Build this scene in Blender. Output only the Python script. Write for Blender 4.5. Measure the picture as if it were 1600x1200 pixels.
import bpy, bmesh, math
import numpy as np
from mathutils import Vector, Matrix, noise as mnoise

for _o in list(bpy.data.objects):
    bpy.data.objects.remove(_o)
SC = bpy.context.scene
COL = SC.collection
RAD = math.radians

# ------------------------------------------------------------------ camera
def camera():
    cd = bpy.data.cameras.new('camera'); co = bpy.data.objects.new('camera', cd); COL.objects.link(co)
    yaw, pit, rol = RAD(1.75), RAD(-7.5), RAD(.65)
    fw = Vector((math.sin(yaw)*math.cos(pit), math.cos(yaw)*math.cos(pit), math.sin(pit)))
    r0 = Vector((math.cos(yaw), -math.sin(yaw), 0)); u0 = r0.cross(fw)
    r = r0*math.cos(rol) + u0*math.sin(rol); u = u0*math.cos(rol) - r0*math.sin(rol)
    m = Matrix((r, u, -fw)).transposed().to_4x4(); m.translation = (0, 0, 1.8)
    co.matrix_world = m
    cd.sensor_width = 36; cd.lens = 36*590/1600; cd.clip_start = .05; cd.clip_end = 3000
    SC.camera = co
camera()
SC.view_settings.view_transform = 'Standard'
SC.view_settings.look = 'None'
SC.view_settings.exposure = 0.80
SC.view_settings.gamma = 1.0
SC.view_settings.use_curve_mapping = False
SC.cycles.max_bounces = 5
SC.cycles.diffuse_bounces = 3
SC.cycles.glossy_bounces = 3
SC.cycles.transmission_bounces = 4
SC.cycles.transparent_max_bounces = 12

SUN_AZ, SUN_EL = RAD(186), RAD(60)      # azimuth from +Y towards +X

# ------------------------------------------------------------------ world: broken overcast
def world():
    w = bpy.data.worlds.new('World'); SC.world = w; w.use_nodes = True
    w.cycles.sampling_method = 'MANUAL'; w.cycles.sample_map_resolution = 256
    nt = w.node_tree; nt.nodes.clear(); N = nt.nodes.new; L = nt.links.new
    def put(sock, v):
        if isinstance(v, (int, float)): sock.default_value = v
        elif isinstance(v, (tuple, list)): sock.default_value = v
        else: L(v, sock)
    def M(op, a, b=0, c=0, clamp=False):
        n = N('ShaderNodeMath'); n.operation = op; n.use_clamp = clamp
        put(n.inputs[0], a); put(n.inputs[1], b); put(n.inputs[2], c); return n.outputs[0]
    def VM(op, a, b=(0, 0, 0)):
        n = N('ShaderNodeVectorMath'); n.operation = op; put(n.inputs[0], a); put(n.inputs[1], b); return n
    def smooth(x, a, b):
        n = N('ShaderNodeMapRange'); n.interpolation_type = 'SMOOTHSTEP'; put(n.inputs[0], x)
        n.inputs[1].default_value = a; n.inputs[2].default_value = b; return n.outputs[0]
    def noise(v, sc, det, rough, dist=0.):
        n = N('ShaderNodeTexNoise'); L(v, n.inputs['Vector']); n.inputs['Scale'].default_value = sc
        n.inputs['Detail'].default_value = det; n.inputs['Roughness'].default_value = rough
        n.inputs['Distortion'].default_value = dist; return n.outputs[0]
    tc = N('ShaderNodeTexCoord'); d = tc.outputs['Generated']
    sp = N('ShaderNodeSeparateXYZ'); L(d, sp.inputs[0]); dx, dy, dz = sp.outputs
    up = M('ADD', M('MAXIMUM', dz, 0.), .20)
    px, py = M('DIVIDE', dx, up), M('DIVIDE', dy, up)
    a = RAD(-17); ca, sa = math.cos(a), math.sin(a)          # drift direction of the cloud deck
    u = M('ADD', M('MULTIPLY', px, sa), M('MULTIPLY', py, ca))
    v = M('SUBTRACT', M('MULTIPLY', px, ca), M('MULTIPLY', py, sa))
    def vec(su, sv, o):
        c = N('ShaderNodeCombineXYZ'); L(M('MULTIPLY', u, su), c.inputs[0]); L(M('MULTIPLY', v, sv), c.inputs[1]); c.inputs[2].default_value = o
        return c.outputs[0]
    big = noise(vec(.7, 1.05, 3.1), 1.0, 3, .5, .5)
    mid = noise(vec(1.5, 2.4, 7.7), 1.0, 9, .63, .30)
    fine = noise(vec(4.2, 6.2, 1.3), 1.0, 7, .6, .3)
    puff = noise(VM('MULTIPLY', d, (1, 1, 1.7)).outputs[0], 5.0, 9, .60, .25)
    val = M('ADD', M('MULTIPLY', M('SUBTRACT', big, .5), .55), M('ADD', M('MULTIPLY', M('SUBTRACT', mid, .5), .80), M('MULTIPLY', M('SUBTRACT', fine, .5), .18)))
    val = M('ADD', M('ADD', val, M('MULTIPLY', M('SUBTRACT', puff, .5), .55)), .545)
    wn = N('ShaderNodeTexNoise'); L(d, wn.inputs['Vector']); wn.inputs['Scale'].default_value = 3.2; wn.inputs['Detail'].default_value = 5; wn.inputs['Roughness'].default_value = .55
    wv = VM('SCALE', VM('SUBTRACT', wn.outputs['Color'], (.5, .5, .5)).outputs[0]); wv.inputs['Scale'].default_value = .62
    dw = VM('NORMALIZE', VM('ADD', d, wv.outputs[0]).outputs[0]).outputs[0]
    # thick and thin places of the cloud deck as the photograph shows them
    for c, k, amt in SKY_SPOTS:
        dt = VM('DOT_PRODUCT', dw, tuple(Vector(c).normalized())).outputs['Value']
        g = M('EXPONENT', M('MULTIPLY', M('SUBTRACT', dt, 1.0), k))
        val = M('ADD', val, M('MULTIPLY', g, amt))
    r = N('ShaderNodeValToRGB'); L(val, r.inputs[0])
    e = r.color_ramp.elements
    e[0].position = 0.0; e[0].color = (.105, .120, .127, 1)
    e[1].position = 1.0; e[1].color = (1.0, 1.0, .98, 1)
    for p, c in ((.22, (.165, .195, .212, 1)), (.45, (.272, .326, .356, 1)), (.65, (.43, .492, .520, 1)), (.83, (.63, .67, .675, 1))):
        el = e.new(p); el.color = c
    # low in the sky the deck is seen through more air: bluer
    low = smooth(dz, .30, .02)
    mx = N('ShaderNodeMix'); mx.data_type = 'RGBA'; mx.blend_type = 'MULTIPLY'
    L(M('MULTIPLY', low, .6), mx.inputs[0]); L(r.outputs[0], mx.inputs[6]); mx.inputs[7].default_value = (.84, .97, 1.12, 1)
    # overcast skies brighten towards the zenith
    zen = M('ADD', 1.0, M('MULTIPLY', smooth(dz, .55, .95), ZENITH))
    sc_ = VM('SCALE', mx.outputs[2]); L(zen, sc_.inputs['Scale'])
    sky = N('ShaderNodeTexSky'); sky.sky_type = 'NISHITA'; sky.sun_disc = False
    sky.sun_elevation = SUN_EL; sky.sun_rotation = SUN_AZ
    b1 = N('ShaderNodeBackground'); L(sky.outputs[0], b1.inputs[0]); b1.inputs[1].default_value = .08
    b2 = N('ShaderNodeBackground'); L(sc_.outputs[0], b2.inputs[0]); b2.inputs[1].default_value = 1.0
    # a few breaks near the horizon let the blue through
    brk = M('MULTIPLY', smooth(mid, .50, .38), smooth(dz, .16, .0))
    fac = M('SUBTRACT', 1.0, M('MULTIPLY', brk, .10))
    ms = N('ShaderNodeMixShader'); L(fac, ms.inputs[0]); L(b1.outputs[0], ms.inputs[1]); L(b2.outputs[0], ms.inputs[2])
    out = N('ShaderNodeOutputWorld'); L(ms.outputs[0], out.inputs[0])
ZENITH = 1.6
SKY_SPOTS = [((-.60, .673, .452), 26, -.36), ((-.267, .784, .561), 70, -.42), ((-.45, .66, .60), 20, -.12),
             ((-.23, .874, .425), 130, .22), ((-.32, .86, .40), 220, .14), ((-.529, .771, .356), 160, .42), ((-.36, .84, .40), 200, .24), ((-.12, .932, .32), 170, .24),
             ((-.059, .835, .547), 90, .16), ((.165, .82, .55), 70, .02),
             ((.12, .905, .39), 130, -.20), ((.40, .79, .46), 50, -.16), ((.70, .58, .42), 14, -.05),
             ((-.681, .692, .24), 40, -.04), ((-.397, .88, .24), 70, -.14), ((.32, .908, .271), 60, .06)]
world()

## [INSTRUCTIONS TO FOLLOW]
From the opening line of the data above through the line that contains "from mathutils import", please print each line as it stands and only those lines.

## [EXPECTED OUTPUT]
Build this scene in Blender. Output only the Python script. Write for Blender 4.5. Measure the picture as if it were 1600x1200 pixels.
import bpy, bmesh, math
import numpy as np
from mathutils import Vector, Matrix, noise as mnoise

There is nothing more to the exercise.